Paper detail

Uniform non-amenability, cost, and the first l^2-Betti number

It is shown that $2β_1(\G)\leq h(\G)$ for any countable group $\G$, where $β_1(\G)$ is the first $\ell^2$-Betti number and $h(\G)$ the uniform isoperimetric constant. In particular, a countable group with non-vanishing first $\ell^2$-Betti number is uniformly non-amenable. We then define isoperimetric constants in the framework of measured equivalence relations. For an ergodic measured equivalence relation $R$ of type $\IIi$, the uniform isoperimetric constant $h(R)$ of $R$ is invariant under orbit equivalence and satisfies $$ 2β_1(R)\leq 2C(R)-2\leq h(R), $$ where $β_1(\R)$ is the first $\ell^2$-Betti number and $C(R)$ the cost of $R$ in the sense of Levitt (in particular $h(R)$ is a non-trivial invariant). In contrast with the group case, uniformly non-amenable measured equivalence relations of type $\IIi$ always contain non-amenable subtreeings.

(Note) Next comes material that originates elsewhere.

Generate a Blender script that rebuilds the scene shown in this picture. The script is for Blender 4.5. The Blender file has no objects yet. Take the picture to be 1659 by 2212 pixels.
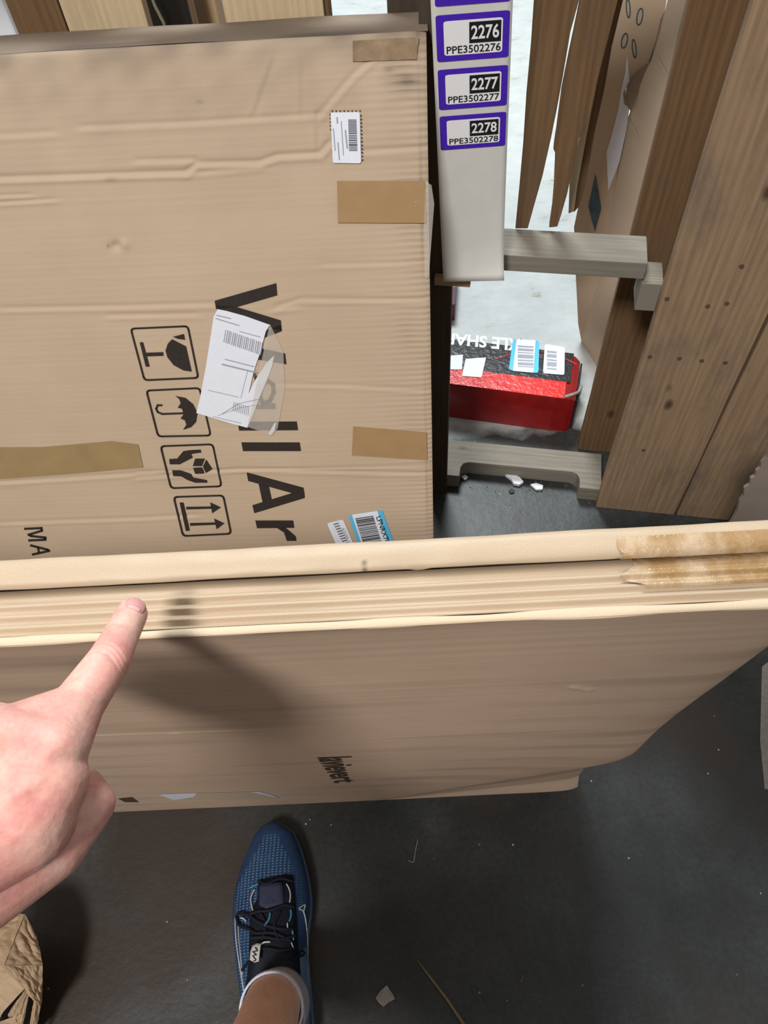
import bpy, bmesh, math, random
import numpy as np
from mathutils import Vector, Matrix, noise as mnoise

random.seed(7); rng = np.random.default_rng(7)
SC = bpy.context.scene
COL = SC.collection

# ------------------------------------------------------------------ camera
TH = math.radians(34.27); PH = math.radians(5.2); FPX = 1661.0; CAMH = 1.3
C = np.array([0, 0, CAMH]); FW = np.array([0, math.sin(TH), -math.cos(TH)])
_R0 = np.array([1.0, 0, 0]); _U0 = np.array([0, math.cos(TH), math.sin(TH)])
RT = math.cos(PH)*_R0 - math.sin(PH)*_U0
UP = math.sin(PH)*_R0 + math.cos(PH)*_U0
cam = bpy.data.objects.new('camera', bpy.data.cameras.new('camera')); COL.objects.link(cam)
m = Matrix(((RT[0], UP[0], -FW[0], C[0]), (RT[1], UP[1], -FW[1], C[1]), (RT[2], UP[2], -FW[2], C[2]), (0, 0, 0, 1)))
cam.matrix_world = m
cam.data.sensor_fit = 'VERTICAL'; cam.data.sensor_height = 24.0
cam.data.lens = 24.0*FPX/2212.0; cam.data.clip_start = 0.02
cam.data.dof.use_dof = False
SC.camera = cam

# ------------------------------------------------------------------ world, lights, exposure
SC.view_settings.view_transform = 'Standard'; SC.view_settings.look = 'None'
SC.view_settings.gamma = 1.0; SC.view_settings.use_curve_mapping = False
SC.view_settings.exposure = 0.0
W = bpy.data.worlds.new('warehouse_air'); SC.world = W; W.use_nodes = True
W.node_tree.nodes['Background'].inputs[0].default_value = (0.95, 0.97, 1.0, 1)
W.node_tree.nodes['Background'].inputs[1].default_value = 0.27
def area(name, loc, aim, size, power, color, size_y=None):
    l = bpy.data.lights.new(name, 'AREA'); l.energy = power; l.color = color; l.size = size
    if size_y: l.shape = 'RECTANGLE'; l.size_y = size_y
    o = bpy.data.objects.new(name, l); COL.objects.link(o); o.location = loc
    o.rotation_euler = (Vector(aim)-Vector(loc)).to_track_quat('-Z', 'Y').to_euler()
    return o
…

An ergodic version $h_e(\G)$ of the uniform isoperimetric constant $h(\G)$ is defined as the infimum over all essentially free ergodic and measure preserving actions $α$ of $\G$ of the uniform isoperimetric constant $h(\R_α)$ of the equivalence relation $R_α$ associated to $α$. By establishing a connection with the cost of measure-preserving equivalence relations, we prove that $h_e(\G)=0$ for any lattice $\G$ in a semi-simple Lie group of real rank at least 2 (while $h_e(\G)$ does not vanish in general).